Witness inspector Mielikki Neith is not having a good day. It seems that Diana Hunter, a luddite malcontent “writer of obscurantist magical realist novels,” has expired while undergoing just this sort of invasive scrutiny. This has never happened before, and Neith, a firm believer in the System and the total transparency upon which it is based, is assigned to investigate Hunter’s death.

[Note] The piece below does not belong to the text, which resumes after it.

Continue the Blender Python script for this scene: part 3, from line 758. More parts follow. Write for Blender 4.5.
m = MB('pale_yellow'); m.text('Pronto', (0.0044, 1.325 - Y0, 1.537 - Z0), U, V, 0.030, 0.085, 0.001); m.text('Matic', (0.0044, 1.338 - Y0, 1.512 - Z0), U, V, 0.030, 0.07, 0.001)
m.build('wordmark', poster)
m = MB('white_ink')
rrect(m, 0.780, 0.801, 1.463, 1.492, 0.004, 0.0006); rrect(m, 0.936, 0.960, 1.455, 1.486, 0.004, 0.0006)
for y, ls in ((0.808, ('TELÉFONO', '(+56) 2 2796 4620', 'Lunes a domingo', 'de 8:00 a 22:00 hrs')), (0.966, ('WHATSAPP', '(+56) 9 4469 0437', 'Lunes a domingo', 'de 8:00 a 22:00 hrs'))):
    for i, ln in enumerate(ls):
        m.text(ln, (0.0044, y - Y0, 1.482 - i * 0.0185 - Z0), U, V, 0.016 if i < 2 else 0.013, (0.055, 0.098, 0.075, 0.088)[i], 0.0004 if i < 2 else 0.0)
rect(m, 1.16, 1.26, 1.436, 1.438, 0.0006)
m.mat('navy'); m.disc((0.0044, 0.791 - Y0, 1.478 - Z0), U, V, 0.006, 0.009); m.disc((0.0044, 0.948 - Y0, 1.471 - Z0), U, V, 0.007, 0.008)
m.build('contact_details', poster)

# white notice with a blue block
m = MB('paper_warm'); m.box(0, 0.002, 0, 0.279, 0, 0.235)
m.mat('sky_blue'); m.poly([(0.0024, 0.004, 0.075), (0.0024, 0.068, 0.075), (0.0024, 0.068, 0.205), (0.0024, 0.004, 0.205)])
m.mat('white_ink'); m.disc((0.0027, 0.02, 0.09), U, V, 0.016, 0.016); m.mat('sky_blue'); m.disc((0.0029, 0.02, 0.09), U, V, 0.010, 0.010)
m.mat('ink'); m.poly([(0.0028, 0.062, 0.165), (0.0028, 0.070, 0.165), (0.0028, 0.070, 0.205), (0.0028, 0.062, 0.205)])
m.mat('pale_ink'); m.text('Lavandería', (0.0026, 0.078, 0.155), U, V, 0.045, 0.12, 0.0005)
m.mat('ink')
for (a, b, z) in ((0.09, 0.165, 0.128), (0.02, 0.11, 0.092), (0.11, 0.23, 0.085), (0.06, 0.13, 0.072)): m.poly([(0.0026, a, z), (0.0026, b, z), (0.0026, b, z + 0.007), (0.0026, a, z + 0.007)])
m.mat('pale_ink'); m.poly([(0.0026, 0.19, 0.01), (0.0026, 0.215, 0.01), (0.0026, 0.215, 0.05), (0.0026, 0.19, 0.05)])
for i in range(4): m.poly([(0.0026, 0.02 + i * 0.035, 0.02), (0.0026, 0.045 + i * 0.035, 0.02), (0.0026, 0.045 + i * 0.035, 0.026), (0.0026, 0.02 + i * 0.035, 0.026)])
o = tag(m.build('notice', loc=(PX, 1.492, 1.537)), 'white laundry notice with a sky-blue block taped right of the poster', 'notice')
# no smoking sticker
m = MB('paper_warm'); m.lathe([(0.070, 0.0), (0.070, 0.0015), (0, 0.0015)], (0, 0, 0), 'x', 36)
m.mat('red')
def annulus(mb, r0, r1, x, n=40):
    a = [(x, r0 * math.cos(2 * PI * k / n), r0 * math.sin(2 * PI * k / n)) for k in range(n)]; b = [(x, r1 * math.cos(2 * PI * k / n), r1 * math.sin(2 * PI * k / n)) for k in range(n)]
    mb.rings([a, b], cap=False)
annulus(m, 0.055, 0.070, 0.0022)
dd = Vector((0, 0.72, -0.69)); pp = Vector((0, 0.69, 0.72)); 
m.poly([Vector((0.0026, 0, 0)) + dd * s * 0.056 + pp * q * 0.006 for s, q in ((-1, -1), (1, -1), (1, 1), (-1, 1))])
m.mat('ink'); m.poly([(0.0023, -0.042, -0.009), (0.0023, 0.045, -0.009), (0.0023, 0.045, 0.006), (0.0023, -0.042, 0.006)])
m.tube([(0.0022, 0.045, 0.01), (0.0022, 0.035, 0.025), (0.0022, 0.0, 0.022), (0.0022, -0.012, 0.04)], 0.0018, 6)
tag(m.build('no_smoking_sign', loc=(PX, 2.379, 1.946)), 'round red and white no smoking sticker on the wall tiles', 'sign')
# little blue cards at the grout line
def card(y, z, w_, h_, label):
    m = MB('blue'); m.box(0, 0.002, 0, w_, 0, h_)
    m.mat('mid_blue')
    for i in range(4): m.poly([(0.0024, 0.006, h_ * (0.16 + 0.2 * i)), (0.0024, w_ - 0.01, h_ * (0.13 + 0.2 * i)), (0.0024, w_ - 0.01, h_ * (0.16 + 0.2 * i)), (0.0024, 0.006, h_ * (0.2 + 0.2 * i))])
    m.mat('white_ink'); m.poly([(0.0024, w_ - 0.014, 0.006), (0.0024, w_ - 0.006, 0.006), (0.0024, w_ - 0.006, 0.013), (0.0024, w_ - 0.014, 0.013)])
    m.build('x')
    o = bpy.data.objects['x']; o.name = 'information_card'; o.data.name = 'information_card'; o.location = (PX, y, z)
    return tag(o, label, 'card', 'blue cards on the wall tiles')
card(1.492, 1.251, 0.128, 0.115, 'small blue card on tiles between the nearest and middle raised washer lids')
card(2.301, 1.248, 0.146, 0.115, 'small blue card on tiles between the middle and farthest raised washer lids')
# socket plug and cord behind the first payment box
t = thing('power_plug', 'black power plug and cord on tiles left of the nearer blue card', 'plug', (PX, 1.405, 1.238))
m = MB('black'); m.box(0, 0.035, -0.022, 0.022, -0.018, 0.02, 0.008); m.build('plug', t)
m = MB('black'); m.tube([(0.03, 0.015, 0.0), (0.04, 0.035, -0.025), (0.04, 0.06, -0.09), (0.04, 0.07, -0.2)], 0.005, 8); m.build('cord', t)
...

The System provides Neith with what amounts to a download of Hunter’s brain which she is then able to plug into, traversing the woman’s thoughts and experiences in order to get a better understanding of what occurred in her final hours. But what Neith finds in Hunter’s consciousness are narratives belonging to four others: a Greek investment banker whose deep sea run-in with a supernatural shark bestows upon him godlike abilities in the stock market, a fourth-century alchemist who happens to be the former mistress of Saint Augustine (himself), an Ethiopian artist whose encounter with the universal mind imbues him with clairvoyant creative powers, and a post-human entity from the future bent on destroying… well, everything.

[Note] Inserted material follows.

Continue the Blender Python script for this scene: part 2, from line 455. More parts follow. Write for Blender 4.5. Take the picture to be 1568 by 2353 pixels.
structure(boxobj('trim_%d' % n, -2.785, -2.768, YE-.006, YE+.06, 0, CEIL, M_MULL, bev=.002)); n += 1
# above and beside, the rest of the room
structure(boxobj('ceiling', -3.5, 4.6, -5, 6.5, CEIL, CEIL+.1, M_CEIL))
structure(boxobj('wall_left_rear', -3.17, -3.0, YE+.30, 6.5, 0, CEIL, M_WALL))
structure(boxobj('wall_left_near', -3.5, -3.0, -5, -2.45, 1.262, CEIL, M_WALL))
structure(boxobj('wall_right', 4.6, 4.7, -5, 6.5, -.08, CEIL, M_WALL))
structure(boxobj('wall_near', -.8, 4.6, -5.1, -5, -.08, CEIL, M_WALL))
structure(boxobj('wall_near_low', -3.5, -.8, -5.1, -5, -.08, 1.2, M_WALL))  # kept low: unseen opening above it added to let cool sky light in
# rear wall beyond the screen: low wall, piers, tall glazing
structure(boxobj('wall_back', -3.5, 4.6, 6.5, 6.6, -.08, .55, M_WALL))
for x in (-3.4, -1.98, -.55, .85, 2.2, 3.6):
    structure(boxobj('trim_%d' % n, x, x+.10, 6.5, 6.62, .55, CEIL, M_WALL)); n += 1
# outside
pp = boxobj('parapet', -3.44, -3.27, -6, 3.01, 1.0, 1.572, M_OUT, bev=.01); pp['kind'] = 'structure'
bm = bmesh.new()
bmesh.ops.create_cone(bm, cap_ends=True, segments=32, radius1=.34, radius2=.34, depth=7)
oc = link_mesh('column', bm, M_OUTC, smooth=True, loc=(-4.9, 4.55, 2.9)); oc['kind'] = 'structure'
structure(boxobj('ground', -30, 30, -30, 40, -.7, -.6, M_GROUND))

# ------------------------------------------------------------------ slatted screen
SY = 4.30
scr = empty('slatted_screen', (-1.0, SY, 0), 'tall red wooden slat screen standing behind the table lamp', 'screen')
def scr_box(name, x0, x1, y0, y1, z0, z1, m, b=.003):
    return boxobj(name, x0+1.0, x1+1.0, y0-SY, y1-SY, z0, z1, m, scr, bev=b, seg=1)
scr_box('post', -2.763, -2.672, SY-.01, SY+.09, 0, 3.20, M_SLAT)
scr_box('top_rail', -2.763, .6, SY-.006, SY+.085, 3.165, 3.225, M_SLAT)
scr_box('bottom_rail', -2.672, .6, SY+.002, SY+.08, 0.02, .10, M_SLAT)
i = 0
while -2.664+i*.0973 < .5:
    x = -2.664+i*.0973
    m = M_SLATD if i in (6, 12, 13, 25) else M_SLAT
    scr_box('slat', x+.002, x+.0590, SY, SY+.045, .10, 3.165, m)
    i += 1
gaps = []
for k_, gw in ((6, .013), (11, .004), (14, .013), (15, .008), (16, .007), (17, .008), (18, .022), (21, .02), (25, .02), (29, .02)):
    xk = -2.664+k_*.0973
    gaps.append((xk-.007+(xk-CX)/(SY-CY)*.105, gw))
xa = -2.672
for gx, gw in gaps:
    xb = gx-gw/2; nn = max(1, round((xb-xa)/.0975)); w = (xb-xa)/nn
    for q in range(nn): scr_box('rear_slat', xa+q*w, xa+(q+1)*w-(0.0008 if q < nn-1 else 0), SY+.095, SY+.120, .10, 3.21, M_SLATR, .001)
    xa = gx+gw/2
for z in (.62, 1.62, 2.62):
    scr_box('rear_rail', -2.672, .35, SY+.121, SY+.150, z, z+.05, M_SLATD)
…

Gnomon feels at first like a William Gibson novel, outfitted as it is with a hard-boiled detective protagonist and lots of badass future-tech. The heft of the book is encouraging to a reader looking to get lost in just such a world, and you might even forgive Harkaway’s oft-contrived word choices. I’ve read Infinite Jest; I’m pretty good with a dictionary.
It’s in the narratives Neith plumbs in Hunter’s brain – these four extraneous personalities – that Harkaway loses us. Not right away, mind you. In fact, the story of Constantine Kyriakos and his encounter with the shark is one of my favorite parts of Gnomon. Kyriakos is an egomaniacal banking genius with a hyperactive sex drive and a predilection for bombastic declamations about the size of his testicles. So I love him (obviously), and despite little to no experience with Harkaway, I find Kyriakos’s character and narrative the one most energized by the author’s style and sense of humor. Plus, Kyriakos has a mystical encounter with a god-shark that imbues him with preternatural powers. What’s not to like?

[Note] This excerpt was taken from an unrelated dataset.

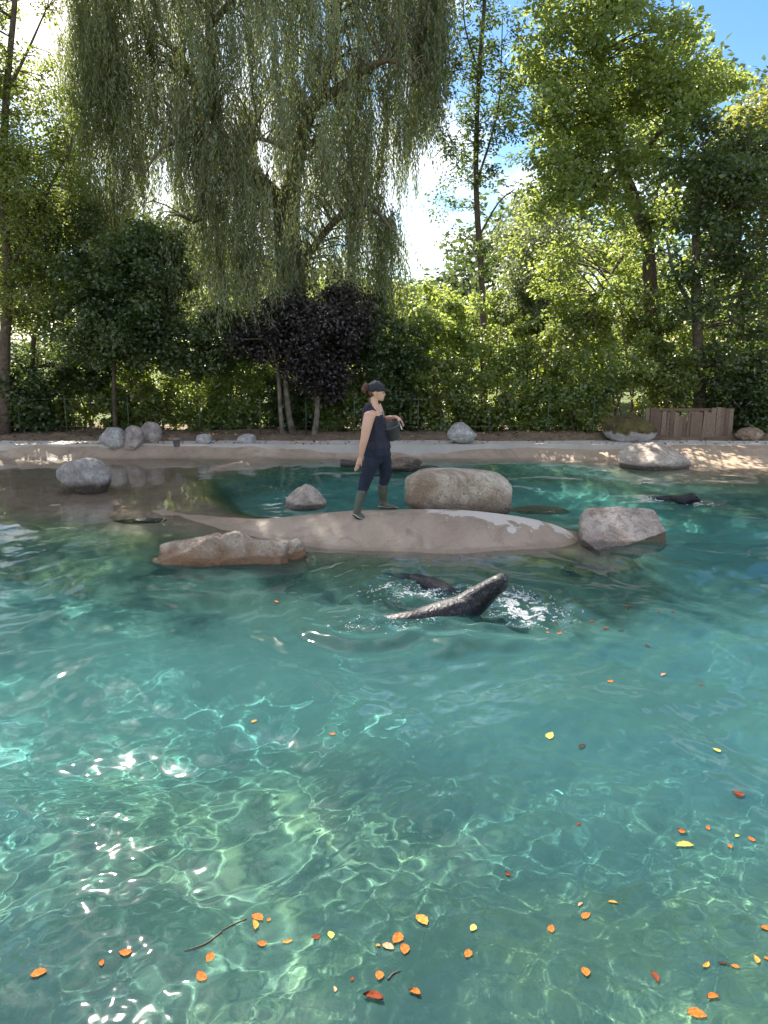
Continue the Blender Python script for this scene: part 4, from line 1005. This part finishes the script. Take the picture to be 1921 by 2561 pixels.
ex = [[(tuple(hd), (.088, .085, .080)), (tuple(hd + Vector((.04, .05, .035))), (.058, .058, .05)), (tuple(hd + Vector((.06, .075, .045))), (.034, .036, .028))],
      [(tuple(base + Vector((-.03, -.10, -.05))), (.06, .03, .05)), (tuple(base + Vector((-.02, -.24, -.12))), (.05, .05, .02)), (tuple(base + Vector((-.06, -.33, -.15))), (.035, .04, .012))],
      [(tuple(base + Vector((.08, .14, -.03))), (.05, .03, .05)), (tuple(base + Vector((.14, .25, -.12))), (.045, .05, .018))],
      [(tuple(tail), (.05, .045, .03)), (tuple(tail + Vector((-.12, .05, .02))), (.06, .035, .018)), (tuple(tail + Vector((-.20, .09, .035))), (.045, .05, .012))],
      [(tuple(tail), (.05, .045, .03)), (tuple(tail + Vector((-.12, -.04, -.02))), (.06, .035, .018)), (tuple(tail + Vector((-.2, -.10, -.02))), (.045, .05, .012))]]
seal('large spotted dark seal raising its head from the water in front of the island', pts, rd, ex, [tuple(hd + Vector((.05, -.045, .045))), tuple(hd + Vector((-.02, .07, .05)))])
# companion diving behind it
p_ = [W(868, 1254, -.12), W(900, 1252, -.015), W(935, 1264, -.02), W(965, 1282, -.05), W(995, 1300, -.18)]
seal('dark seal diving behind the large spotted seal, only its back breaking the surface', p_, [(.06, .05, .05), (.11, .08, .065), (.13, .10, .08), (.12, .10, .08), (.07, .07, .06)],
     [[(p_[0], (.05, .04, .03)), (tuple(Vector(p_[0]) + Vector((-.15, .06, -.02))), (.06, .05, .015))], [(p_[3], (.05, .05, .03)), (tuple(Vector(p_[3]) + Vector((0, -.2, -.08))), (.05, .06, .015))]])
# far swimming seal
hp = Vector(W(1494, 1076, .10)); p_ = [W(1405, 1078, -.03), W(1432, 1079, -.01), W(1460, 1080, .01), tuple(hp + Vector((-.13, .02, -.05))), tuple(hp)]
seal('small distant seal swimming right with its head up, right of the log-shaped boulder', p_, [(.05, .05, .035), (.09, .09, .06), (.11, .11, .08), (.095, .095, .085), (.085, .085, .08)],
     [[(tuple(hp), (.08, .075, .07)), (tuple(hp + Vector((.07, -.03, -.015))), (.05, .05, .042)), (tuple(hp + Vector((.10, -.04, -.02))), (.03, .035, .028))],
      [(tuple(Vector(p_[2]) + Vector((0, -.08, -.02))), (.05, .03, .04)), (tuple(Vector(p_[2]) + Vector((.02, -.2, -.06))), (.05, .05, .015))]],
     [tuple(hp + Vector((.055, -.06, .03))), tuple(hp + Vector((.06, .035, .035)))])
# dark submerged seal at left
p_ = [W(250, 1146, -.16), W(280, 1140, -.11), W(315, 1137, -.10), W(345, 1140, -.12), W(368, 1146, -.17)]
seal('submerged seal seen as a dark shape under water, up left of the brown slab rock', p_, [(.06, .05, .05), (.13, .1, .10), (.17, .15, .13), (.15, .13, .12), (.08, .08, .07)],
     [[(p_[0], (.05, .04, .03)), (tuple(Vector(p_[0]) + Vector((-.18, .05, -.02))), (.07, .06, .015))]])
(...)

What’s not to like is 661 pages of convoluted digressions. Gnomon’s side narratives succeed to a certain extent in developing the four ancillary characters who are distributed widely across time and space and/or living in Hunter’s (and now Neith’s) head. Their stories are, at first, engaging, but they devolve steadily over the course of hundreds of pages into individual rabbit holes that become darker and darker the deeper we descend, all the while with Harkaway leading us on – I promise, just a little further and all will become clear. Alas, that never happens. There is no light at the end of these tunnels. Pay as you might to continue the journey, the best bits of the ride turn out to be at its beginning.
I understand that Nick Harkaway is brilliant, that he has written novels that have succeeded where Gnomon fails; I saw glimmers of that brilliance in Gnomon’s pages. Unfortunately, the whole of this novel is far less than the sum of its parts, and perhaps I, and other readers, would be advised to look elsewhere for more representative products of the author’s talents.